Verbal Bullying Among Children and The Psychological Effects Bullying is a widespread health concern internationally and continues to grow. It has even led to deaths of innocent people. Bullying is defined commonly as a certain form of aggression, which is intentional, repeated, and involves an inequality of power. It is known as different patterns of behavior, such as physical and verbal, with the intent to hurt another individual. It is found among many children, and within every school. School bullying is defined as a problematic behavior among young children and adolescents, affecting school achievement, prosocial skills, and psychological well-being (Wang, Iannotti, & Nansel, 2010). Some define bullying as a perceived imbalance of power between the bully and the victim (Sesar, Barisic, Pandza, & Dodaj, 2012). In sum, it is a repeated aggression in which one intends to harm or disturb another physically, verbally, or psychologically. Bullying is directed towards people who cannot defend themselves effectively. Many perceive bullying as physical but verbal bullying has just as many effects on children into later years of life. Verbal bullying consists of name calling, threatening, humiliating, or teasing. Verbal bullying has been reported to be the most common form of abuse in schools, but it is not always taken seriously.
In schools, boys often tease girls. A personal experience of mine is when I was in fifth grade and was repeatedly teased by a number of boy classmates, and it was to the point that I would go home sick and did not return to that school the following year. It was traumatic for me and I still recall this experience with anxiety. I never understood why I was being picked on so much. Academic achievement is valued during childhood (Berger, 2014, p. ). Therefore, being a victim of bullying can have dramatic effects on one’s school performance. Name-calling and social exclusion are both forms of bullying for boys and girls. Boys are not the only guilty ones when it comes to bullying. Boys are threatening, and girls are more gossipy. Berger (2014) indicated that boys use physical aggression on those boys who are weaker. On the other hand, girls prefer verbal aggression, and will spread rumors about quieter girls.

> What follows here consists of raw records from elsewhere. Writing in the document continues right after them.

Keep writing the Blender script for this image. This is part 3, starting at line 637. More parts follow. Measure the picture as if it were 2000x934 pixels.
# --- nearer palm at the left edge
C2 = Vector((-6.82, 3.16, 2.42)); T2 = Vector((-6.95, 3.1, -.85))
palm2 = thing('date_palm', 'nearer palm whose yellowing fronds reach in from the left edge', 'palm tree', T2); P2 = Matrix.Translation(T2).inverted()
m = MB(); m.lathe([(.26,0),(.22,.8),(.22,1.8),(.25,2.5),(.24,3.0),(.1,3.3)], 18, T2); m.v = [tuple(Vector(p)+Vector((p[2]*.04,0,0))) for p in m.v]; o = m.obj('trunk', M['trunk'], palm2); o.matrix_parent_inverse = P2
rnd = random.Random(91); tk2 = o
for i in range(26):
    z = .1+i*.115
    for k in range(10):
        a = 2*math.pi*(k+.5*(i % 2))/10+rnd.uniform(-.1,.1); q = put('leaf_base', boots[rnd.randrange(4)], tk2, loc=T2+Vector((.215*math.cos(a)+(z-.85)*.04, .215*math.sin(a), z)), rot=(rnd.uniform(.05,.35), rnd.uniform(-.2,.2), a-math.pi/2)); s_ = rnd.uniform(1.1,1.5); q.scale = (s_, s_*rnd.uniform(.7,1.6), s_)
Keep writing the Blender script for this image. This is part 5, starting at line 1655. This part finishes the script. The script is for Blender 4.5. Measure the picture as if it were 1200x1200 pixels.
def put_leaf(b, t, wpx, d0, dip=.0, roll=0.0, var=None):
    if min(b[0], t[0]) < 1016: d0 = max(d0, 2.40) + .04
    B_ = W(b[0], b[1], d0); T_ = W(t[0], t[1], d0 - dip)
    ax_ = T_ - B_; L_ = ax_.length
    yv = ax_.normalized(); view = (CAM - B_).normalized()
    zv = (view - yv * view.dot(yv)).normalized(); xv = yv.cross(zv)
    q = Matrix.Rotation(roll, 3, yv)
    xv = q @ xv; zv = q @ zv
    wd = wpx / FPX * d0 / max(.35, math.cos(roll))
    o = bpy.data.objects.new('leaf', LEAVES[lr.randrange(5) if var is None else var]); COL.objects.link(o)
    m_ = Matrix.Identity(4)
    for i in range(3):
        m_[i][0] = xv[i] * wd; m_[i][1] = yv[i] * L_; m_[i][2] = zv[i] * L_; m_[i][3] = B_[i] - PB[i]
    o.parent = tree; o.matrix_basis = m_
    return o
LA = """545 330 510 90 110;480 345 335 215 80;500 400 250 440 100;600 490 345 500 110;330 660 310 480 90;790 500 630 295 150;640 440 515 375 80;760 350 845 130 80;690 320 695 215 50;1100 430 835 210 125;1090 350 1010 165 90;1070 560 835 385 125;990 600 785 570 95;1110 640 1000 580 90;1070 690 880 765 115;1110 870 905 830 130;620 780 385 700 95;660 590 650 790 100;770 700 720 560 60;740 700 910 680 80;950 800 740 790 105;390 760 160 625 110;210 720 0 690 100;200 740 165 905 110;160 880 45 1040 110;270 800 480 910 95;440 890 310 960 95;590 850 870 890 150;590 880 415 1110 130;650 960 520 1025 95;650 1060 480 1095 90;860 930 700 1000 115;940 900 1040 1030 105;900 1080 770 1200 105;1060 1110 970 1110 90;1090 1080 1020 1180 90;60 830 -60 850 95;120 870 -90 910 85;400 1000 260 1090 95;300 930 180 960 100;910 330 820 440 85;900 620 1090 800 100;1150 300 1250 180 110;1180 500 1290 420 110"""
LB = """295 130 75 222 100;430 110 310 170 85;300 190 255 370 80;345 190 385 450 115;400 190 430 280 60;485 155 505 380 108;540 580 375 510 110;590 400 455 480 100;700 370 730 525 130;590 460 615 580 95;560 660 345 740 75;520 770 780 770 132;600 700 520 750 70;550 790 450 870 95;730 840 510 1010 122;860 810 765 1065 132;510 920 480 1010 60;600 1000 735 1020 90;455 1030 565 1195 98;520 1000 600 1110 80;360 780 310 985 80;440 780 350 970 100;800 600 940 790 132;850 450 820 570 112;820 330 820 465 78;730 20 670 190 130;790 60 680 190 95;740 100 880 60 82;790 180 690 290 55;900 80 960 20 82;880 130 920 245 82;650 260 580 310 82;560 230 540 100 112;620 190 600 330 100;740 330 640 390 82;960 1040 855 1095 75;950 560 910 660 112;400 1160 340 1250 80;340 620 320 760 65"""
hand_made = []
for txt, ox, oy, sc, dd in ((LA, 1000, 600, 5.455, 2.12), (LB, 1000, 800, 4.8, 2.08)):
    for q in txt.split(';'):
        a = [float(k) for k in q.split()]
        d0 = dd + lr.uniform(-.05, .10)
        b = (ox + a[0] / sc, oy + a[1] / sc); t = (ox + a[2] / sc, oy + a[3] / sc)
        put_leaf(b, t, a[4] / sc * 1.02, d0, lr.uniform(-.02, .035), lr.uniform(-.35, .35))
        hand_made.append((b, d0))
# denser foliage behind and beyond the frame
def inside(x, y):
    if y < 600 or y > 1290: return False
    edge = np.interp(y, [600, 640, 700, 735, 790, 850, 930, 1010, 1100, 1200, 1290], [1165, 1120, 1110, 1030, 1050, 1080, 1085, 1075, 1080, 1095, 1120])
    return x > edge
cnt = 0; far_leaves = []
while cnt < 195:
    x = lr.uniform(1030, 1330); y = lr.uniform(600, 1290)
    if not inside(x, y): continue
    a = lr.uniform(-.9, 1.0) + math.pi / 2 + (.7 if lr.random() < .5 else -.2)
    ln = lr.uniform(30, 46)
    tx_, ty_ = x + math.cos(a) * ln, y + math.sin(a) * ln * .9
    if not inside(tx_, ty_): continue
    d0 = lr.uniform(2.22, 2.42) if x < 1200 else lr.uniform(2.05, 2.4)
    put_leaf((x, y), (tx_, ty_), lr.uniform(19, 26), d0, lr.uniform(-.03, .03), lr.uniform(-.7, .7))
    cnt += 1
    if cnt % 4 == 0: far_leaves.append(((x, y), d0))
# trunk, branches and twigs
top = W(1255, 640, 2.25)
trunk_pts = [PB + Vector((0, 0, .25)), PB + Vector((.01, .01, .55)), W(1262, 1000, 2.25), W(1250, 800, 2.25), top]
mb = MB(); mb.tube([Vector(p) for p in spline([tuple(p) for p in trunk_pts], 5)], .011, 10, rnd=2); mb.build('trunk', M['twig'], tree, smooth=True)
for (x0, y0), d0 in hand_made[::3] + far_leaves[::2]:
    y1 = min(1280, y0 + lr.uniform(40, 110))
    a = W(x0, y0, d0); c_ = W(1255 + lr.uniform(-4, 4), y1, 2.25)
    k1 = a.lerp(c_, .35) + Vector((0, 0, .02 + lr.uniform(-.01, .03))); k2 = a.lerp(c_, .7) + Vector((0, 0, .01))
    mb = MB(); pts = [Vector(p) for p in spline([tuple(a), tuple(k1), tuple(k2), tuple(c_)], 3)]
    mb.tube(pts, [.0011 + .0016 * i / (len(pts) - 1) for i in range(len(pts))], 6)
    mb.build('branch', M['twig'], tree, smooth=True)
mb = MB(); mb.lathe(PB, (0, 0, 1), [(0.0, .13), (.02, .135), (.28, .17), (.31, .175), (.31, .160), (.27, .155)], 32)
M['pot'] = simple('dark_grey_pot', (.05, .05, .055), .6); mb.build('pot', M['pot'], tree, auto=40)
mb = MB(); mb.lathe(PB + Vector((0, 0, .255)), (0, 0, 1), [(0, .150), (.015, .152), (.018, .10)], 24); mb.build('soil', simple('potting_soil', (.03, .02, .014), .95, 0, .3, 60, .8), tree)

The typical profile of a bully includes antisocial personality, aggression, poorer psychosocial functioning, hostile, impulsive, disobedient towards teachers, uncooperative towards peers, and insecure. It is apparent that bullies feel such a sense of low self-esteem that they will do everything in their power to make others feel the same. As a result they will feel better about themselves. Bullies typically choose victims who may already be rejected by classmates. They believe they will achieve success through their aggression, and feel they are unaffected by inflicting pain and suffering. Such individuals exhibit poorer school adjustment both in terms of achievement and well-being. They may come from homes where their parents prefer physical discipline. It is surprising that bullies are so popular, are not socially isolated, and have more friends than maybe their victims do (Veenstra, Lindenberg, Oldehinkel, De Winter, Verhulst, & Ormel, 2005). “Although some bullies have low self-esteem, others are proud; they bully because they are pleased with themselves and they find bullying cool,” (Berger, 2014, p. 307). Surprisingly, bullies possess a lot of the same traits as their victims, and suffer similar long-term effects.